Indian sugar millers target ‘golden opportunity’ in Indonesia

By: |
February 20, 2020 12:01 AM

The country requires at least 35 lakh tonne of raw sugar this season which could throw up new opportunities for Indian sugar mills.

Although the Indian season is tapering off, there are still 400 mills in operation throughout the country. Although the Indian season is tapering off, there are still 400 mills in operation throughout the country.

A window for possible export of raw sugar to Indonesia is likely to open for Indian sugar millers. For the first time, Indonesia is likely to tweak its quality norms to enable import of Indian raw sugar, senior industry people revealed.

The country requires at least 35 lakh tonne of raw sugar this season which could throw up new opportunities for Indian sugar mills.

Indonesia imports sugar which has International Commission for Uniform Methods of Sugar Analysis (ICUMSA) level of 1,200 or more. They import only raw sugar, which typically has very high ICUMSA levels, and even the finest quality of Indian raw sugar does not meet its import norms. Sources believe this level will be relaxed to 500-600 ICUMSA. A formal announcement is expected soon.

Indonesia mostly imports sugar from Thailand which has high ICUMSA level. However, Thailand has had a drought this year and has not been able to meet its own domestic requirements and the Brazilian season is yet to commence which leaves India as the only possible supplier.

According to Prakash Naiknavare, MD, National Federation of Cooperative Sugar Factories Federation (NFCSFF), last year the Indian government had sent a delegation led by Joint Secretary, Sugar, Government of India along with industry representatives to encourage sugar exports and Indonesia had then shown a positive response.

The delegation had met government officials, Indonesian refiners and local sugar associations and had put forth two demands — reduce the duties from 15% to 5% and relaxing the ICUMSA norms for Indian sugar. Indian white refined sugar, considered the best world over, has ICUMSA level of 45, the low quality white sugar has 150-200, and raw sugar has ICUMSA level of 600-1,000. Naiknavare said that Indian sugar comes under the category of VVHP ( Very Very Highly Polarised) which is to the advantage of refiners since this produces better quality sugar which fetches better prices.

Indonesia annually imports 35-45 lakh tonne sugar and is the second-largest importer of sugar after China. Thailand is usually the main supplier of sugar to Indonesia which is currently facing shortage of sugar resulting in high domestic prices. This has put pressure on the government to import sugar which could be advantageous for our country, Naiknavare said.

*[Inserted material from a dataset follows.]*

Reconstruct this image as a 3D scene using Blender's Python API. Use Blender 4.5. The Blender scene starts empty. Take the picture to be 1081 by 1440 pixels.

Although the Indian season is tapering off, there are still 400 mills in operation throughout the country. In Maharashtra and Karnataka, the sugar season is nearing closure but for mills in Uttar Pradesh, Punjab and Haryana, the season is likely to extend till mid-May, he pointed out. Of the 60 lakh tonne of MAEQs issued by the government, around 35 lakh tonne have already been contracted which leaves another 25 lakh tonne of exports, he said.

Naiknavare said this could be a golden opportunity for Indian millers since there is no other country in global market with sugar in hand and India could become the largest sugar exporter this year if it plays its cards right. When the season began in October, the initial realisation for export of raw sugar was Rs 21,000 per tonne against the minimum selling price of Rs 31,000 per tonne in the domestic market.

However, exporters are now realising a price of Rs 24,000 per tonne, and can claim a government subsidy of Rs 10,480 per tonne. This means mills in Maharashtra are realising Rs 31-32 per kg in domestic sales and Rs 34 a kg on average for exports, including the subsidy. “Switching to raw sugar could improve liquidity of sugar mills and therefore I appeal to all sugar mills to take advantage of this opportunity,” he said.

To switch to raw sugar, millers need to keep their mills shut for a day and clean up the machinery. One has to realise that the Brazilian season will commence from April and the country is expected to produce 320 lakh tonne of sugar and this time they have diverted to cane which is likely to bring down international prices. The Australian season is also commencing from April and this time India is in a position to take advantage, he added.